タコライス?なんじゃそりゃ?な人にとっては、トマトの効いたキーマカレーみたいに感じるかも知れませ
ん。いや、中華とテクスメクスのテイストの違いこそありますが、豆腐抜きの麻婆豆腐を白飯にかけたらこん
な感じかな・・・と読んだ所で「あ、それ美味しそう・・・」と思った人には、どストライクの味だと思いま
す。
いやあ、これにレタスとトマト、チーズをトッピングしたら凄い事になりますよ。想像しただけでもバドワ
イザーが止まりそうにありません(笑)。
それにしても、ご飯を貫通して皿の上にたぷんたぷんに溜まっているこの真っ赤な油が恐ろしいなあ。中性
脂肪やカロリー、体重計の数字が気になるお年頃の私にとっては、まるで悪魔が啜る生き血のように見えます
が、現場で汗を流す隊員さん達にとってはこれも貴重なカロリー源。怖れる事なく全部頂いちゃいましょう。

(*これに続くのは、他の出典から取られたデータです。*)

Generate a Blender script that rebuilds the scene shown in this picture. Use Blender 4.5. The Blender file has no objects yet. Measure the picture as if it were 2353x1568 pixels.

あと、流石にタコミートとは合わないだろうと別皿に移ってもらった山菜飯ですが、刺激的なタコライスを
オカズに山菜飯を食べると考えると、意外と合う気がします。
沖縄から転校して来た暴れん坊だけどどこか憎めないタコライス君を、醤油味の山菜飯君が和の精神をもっ
て受け入れている感じ。タコライスのスパイシーなはっちゃけっぷりが、逆に山菜飯の懐の深さを際立たせて
いる様に見えました。
それにしても、自衛隊の戦闘糧食でここまではっきりと油辛いのは初めてですね。私が辛いもの好きなので、
どうしても下駄を履かせた評価になってしまうのは十分承知していますが、それでも自衛隊戦闘糧食では現時
点での最高評価を与えたいメニューでありました。
いやー、ほんと美味しかったので、途中からは試食を忘れて一気に食べきってしまったのがちょっと勿体な
かったなあ。次回はもう少し心に余裕をもって、ゆっくり味わいながら食べたいと思いました(笑)。
日系の米軍兵士と陸自隊員が、泥まみれ汗まみれになりながらがっしりと握手している様な、現時点での文
句なしのベストメニューでありました。